**Data extract**
------------------------------------------------------------

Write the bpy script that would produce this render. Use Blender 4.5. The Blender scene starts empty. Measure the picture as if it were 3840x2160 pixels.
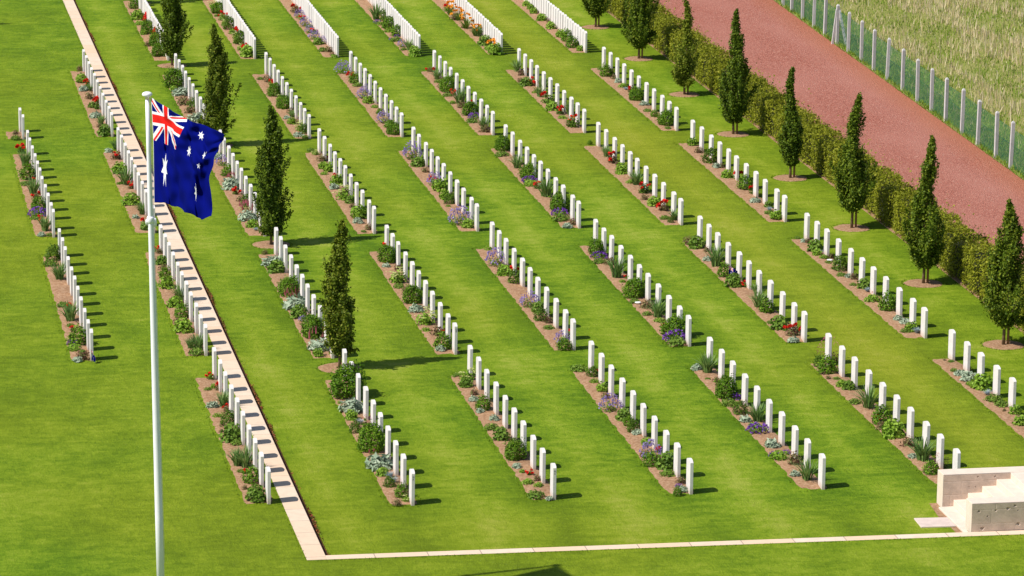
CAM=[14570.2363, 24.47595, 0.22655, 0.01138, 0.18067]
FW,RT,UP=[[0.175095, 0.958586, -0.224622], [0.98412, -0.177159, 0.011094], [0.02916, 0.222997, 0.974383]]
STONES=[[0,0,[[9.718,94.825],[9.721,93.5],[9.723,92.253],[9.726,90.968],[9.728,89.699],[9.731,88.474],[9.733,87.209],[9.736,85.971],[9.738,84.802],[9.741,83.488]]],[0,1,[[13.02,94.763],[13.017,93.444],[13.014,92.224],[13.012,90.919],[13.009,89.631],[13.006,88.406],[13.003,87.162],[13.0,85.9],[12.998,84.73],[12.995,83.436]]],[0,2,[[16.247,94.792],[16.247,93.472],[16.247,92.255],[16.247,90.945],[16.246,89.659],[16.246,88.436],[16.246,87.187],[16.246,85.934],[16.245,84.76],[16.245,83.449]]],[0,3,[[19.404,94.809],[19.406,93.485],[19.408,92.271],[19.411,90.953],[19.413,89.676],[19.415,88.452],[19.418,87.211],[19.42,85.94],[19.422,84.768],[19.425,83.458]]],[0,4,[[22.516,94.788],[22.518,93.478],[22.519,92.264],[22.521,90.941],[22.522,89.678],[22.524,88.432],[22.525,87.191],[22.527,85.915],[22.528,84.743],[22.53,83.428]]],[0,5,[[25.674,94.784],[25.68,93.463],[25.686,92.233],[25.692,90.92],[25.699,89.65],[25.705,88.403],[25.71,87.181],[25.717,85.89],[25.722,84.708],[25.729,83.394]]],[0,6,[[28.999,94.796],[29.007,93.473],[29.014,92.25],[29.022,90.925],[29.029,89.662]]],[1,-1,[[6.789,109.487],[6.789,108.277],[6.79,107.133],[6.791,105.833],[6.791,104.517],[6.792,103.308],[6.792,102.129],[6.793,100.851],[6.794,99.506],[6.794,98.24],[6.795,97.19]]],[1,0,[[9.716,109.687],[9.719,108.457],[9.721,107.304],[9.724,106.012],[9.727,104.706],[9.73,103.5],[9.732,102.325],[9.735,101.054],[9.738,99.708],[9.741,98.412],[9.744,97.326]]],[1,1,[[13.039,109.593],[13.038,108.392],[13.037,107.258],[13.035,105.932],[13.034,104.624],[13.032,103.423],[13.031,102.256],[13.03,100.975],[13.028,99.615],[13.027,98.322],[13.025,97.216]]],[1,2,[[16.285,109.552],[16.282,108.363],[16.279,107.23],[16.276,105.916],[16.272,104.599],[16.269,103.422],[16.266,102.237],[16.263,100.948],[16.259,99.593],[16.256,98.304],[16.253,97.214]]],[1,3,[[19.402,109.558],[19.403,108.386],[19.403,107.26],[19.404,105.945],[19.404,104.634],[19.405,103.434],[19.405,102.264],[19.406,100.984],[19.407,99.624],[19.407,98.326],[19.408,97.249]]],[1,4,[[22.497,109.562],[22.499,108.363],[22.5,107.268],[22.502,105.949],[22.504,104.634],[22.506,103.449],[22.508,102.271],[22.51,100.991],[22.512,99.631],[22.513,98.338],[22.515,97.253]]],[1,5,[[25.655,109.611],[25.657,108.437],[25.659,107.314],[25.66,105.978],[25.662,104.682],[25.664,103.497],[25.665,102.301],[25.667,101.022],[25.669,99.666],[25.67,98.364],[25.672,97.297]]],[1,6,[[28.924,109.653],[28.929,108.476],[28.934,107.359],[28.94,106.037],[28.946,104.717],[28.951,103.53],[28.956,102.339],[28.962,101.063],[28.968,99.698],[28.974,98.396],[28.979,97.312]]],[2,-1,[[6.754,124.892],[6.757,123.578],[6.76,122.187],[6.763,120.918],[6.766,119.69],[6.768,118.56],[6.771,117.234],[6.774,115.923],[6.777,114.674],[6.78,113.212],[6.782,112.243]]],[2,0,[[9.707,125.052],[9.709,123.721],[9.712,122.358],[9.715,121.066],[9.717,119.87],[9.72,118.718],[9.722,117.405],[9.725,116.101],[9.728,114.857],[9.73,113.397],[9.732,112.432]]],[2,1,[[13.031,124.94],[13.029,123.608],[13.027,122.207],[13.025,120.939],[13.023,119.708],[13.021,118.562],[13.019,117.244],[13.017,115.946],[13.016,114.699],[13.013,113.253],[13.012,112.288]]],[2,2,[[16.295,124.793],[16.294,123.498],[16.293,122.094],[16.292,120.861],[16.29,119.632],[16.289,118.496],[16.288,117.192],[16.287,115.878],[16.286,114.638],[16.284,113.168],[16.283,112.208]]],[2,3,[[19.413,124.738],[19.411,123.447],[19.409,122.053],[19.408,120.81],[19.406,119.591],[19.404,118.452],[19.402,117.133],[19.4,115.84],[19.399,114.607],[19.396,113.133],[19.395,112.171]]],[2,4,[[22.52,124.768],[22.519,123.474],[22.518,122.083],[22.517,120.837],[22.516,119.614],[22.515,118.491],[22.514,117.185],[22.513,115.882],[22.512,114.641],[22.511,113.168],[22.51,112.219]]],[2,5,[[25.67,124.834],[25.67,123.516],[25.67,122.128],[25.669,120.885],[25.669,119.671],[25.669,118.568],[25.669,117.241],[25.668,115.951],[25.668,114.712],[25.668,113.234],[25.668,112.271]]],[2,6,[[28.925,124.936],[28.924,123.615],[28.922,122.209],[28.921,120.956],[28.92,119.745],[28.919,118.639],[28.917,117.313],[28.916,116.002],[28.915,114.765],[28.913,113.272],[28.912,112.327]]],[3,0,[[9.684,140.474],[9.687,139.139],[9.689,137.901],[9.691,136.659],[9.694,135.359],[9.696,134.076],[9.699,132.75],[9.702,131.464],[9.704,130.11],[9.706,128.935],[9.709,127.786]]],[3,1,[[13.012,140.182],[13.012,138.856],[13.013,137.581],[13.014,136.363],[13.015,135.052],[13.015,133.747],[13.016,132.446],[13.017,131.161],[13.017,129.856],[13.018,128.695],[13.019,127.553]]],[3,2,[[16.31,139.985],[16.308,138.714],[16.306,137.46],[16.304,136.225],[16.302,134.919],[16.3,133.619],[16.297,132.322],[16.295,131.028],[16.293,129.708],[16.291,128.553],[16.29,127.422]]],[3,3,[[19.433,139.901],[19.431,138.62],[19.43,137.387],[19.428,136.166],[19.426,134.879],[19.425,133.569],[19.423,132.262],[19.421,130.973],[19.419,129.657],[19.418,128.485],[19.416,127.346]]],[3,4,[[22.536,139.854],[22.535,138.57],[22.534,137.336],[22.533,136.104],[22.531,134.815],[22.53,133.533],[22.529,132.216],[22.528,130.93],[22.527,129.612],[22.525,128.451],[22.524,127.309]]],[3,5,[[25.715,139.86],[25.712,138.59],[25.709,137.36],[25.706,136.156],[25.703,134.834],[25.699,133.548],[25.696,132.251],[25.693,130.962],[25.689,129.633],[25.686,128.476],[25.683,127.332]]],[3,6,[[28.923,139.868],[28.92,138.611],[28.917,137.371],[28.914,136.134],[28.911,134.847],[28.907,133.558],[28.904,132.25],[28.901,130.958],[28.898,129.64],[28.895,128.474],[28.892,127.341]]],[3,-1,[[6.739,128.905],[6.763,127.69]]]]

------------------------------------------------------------

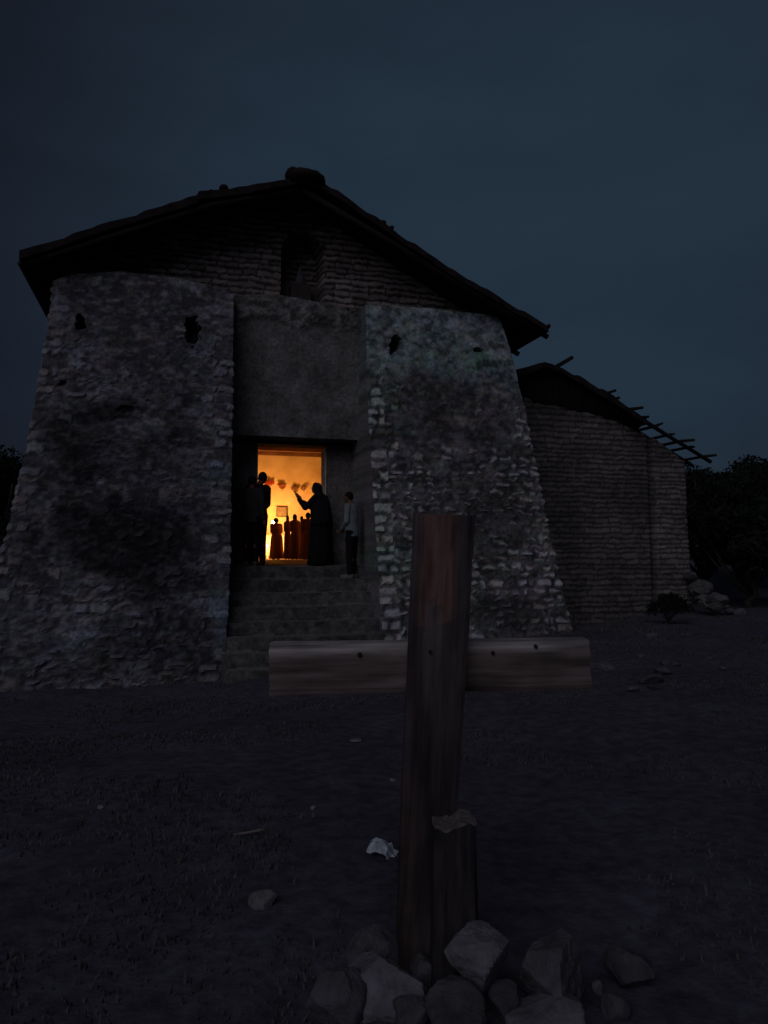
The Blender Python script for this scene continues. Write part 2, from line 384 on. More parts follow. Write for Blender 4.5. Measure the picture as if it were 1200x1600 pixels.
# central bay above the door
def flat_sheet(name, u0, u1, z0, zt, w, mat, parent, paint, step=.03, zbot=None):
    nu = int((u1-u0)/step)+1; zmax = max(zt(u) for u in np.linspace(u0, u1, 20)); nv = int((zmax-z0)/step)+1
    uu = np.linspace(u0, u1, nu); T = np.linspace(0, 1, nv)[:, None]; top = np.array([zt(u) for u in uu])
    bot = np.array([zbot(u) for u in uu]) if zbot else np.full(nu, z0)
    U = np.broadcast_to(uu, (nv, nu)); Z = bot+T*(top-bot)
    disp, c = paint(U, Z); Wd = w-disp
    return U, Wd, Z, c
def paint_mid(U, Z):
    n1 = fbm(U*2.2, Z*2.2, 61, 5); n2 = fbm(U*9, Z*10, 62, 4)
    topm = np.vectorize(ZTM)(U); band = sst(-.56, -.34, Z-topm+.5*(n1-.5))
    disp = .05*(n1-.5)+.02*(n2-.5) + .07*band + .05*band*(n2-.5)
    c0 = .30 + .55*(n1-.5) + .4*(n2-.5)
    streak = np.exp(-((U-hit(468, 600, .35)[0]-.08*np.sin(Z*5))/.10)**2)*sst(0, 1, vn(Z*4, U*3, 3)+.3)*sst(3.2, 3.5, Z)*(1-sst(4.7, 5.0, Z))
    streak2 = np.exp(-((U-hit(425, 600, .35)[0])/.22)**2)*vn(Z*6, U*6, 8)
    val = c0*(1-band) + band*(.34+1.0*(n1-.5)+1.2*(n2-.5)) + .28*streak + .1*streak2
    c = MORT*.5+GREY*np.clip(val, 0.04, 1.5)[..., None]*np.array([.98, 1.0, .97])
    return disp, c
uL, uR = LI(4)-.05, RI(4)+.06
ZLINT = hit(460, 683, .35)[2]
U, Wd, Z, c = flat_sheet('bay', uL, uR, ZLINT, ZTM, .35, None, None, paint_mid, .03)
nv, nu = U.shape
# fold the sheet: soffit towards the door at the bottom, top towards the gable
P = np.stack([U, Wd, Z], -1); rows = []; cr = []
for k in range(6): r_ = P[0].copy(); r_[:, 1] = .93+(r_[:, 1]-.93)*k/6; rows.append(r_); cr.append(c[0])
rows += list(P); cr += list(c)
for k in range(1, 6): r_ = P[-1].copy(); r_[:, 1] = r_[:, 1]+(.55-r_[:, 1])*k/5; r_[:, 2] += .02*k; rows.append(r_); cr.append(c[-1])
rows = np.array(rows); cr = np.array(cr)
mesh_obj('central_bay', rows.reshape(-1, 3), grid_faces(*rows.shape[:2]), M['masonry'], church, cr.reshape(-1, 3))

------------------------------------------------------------

**What to produce**
Starting at the line that contains "The Blender Python" and stopping at the line that contains "church, cr.reshape(-1, 3))", transcribe the lines exactly; both boundary lines are to be included.

**Full output**
The Blender Python script for this scene continues. Write part 2, from line 384 on. More parts follow. Write for Blender 4.5. Measure the picture as if it were 1200x1600 pixels.
# central bay above the door
def flat_sheet(name, u0, u1, z0, zt, w, mat, parent, paint, step=.03, zbot=None):
    nu = int((u1-u0)/step)+1; zmax = max(zt(u) for u in np.linspace(u0, u1, 20)); nv = int((zmax-z0)/step)+1
    uu = np.linspace(u0, u1, nu); T = np.linspace(0, 1, nv)[:, None]; top = np.array([zt(u) for u in uu])
    bot = np.array([zbot(u) for u in uu]) if zbot else np.full(nu, z0)
    U = np.broadcast_to(uu, (nv, nu)); Z = bot+T*(top-bot)
    disp, c = paint(U, Z); Wd = w-disp
    return U, Wd, Z, c
def paint_mid(U, Z):
    n1 = fbm(U*2.2, Z*2.2, 61, 5); n2 = fbm(U*9, Z*10, 62, 4)
    topm = np.vectorize(ZTM)(U); band = sst(-.56, -.34, Z-topm+.5*(n1-.5))
    disp = .05*(n1-.5)+.02*(n2-.5) + .07*band + .05*band*(n2-.5)
    c0 = .30 + .55*(n1-.5) + .4*(n2-.5)
    streak = np.exp(-((U-hit(468, 600, .35)[0]-.08*np.sin(Z*5))/.10)**2)*sst(0, 1, vn(Z*4, U*3, 3)+.3)*sst(3.2, 3.5, Z)*(1-sst(4.7, 5.0, Z))
    streak2 = np.exp(-((U-hit(425, 600, .35)[0])/.22)**2)*vn(Z*6, U*6, 8)
    val = c0*(1-band) + band*(.34+1.0*(n1-.5)+1.2*(n2-.5)) + .28*streak + .1*streak2
    c = MORT*.5+GREY*np.clip(val, 0.04, 1.5)[..., None]*np.array([.98, 1.0, .97])
    return disp, c
uL, uR = LI(4)-.05, RI(4)+.06
ZLINT = hit(460, 683, .35)[2]
U, Wd, Z, c = flat_sheet('bay', uL, uR, ZLINT, ZTM, .35, None, None, paint_mid, .03)
nv, nu = U.shape
# fold the sheet: soffit towards the door at the bottom, top towards the gable
P = np.stack([U, Wd, Z], -1); rows = []; cr = []
for k in range(6): r_ = P[0].copy(); r_[:, 1] = .93+(r_[:, 1]-.93)*k/6; rows.append(r_); cr.append(c[0])
rows += list(P); cr += list(c)
for k in range(1, 6): r_ = P[-1].copy(); r_[:, 1] = r_[:, 1]+(.55-r_[:, 1])*k/5; r_[:, 2] += .02*k; rows.append(r_); cr.append(c[-1])
rows = np.array(rows); cr = np.array(cr)
mesh_obj('central_bay', rows.reshape(-1, 3), grid_faces(*rows.shape[:2]), M['masonry'], church, cr.reshape(-1, 3))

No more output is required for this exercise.